Algorithmic drawings

The drawings’ rules…
…were slightly more arbitrary: “build a jig, make precise lines every 1/4” along a horizontal axis till the pencil is worn to a stub, rotate, re-align, repeat.” Or: “Fold a sheet of paper the size of a table till it fits in your pocket, clamp in a vice, dye with pigment, allow to dry, unfold, re-fold, dye, allow to dry, unfold, create a drawing in silver ink, re-fold, soak in water, clamp, let dry.”
…and not universal, because I also included a re-worked version of the paper ship, both flattened in la maison de culture de Parc extension, and later suspended as a paper sculpture in la Maison de Culture de Notre-Dame-de-Grâce Botrel (2019-2020).
























The end of robot-building
…So summer of 2016 I built a couple of simple 14” x 18” robot testing platforms, intending, (thanks to the generous support of the MAI’s mentorship program) to work with a coder to explore basic robot navigation, wireless data communication, and more robust electronic assembly and signal isolation strategies.
But… as the summer ended and my little motorized wood-and-plexi platforms roamed autonomously through my studio, happily avoiding walls, scattered junk and confused chihuahuas, I knew something was off…I’d simply replicated, on a very small scale, the usual forms of production and consumption I’d intended to criticize.
I was initially drawn to DIY robot-building because of their heroic or neurotic charge in our culture. And honestly, a kind of bulldog-stubborn sense of the absurd fun of figuring out everything from code to custom machining hardware on my own. What else is access to graduate school labs and machine shops for?
In any case, robots have a hold on our contemporary imaginary, the stories we tell ourselves about ourselves. I thought I could upend them with a digitally-mediated maximalist materiality… or to put it another way… to be a bottom feeder on industrial production in order to hack apart the idea of what a robot could be. But, as I finished the small prototypes, I realized I upended nothing.
At first it was fun, but…I couldn’t shake that sense that I wasn’t critiquing, just adding to dross pile of technophilic and techno-dooming tropes of the Anthropocene. Bleah.
It’s not the machine, or technology, I’m rejecting, I’m in love with lathes and lube, pulleys and rivets, microcontrollers and simple circuits. I love science fiction.
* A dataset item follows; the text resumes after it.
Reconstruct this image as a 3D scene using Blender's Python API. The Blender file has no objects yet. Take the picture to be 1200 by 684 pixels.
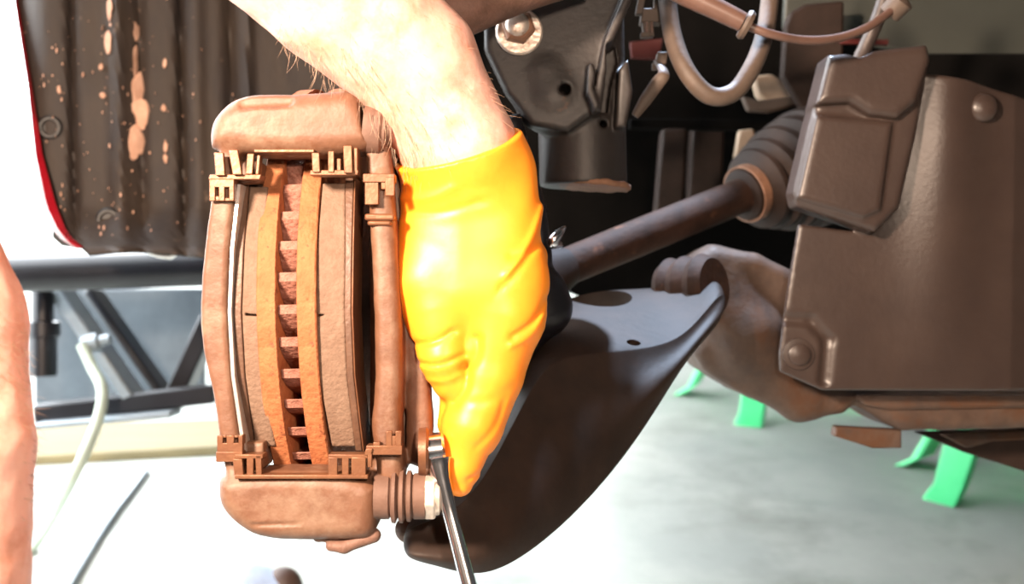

I don’t love the scripted visions of tech-industry and law that dictate and limit how we organize all our endeavors, including our communities, including farms, including gardens.
We’re already primed with set reactions and expectations when confronted with an electronic/digital object. It may be a mysterious black box whose inner workings we don’t understand, but it’s also very familiar, necessary. It’s already a consumer product in “smart” homes, managing shopping lists, locks and heating, it is already a wealthy tech-savvy child’s toy, or a classroom aid.
Whatever I made, its identity would be that of a gadget in a world of gadgets already promising indulgence, or novelty, or some nebulous safer/happier/more-creative future possible only through acceptance proprietary monocultures.
Unless my project consisted of an ironic manipulation of that very script…which it didn’t, I had to find another approach. It also crystallized the notion for me that it is not function, but dysfunction, within slowness, openness… in fact, between old and new technologies where my preoccupations lie.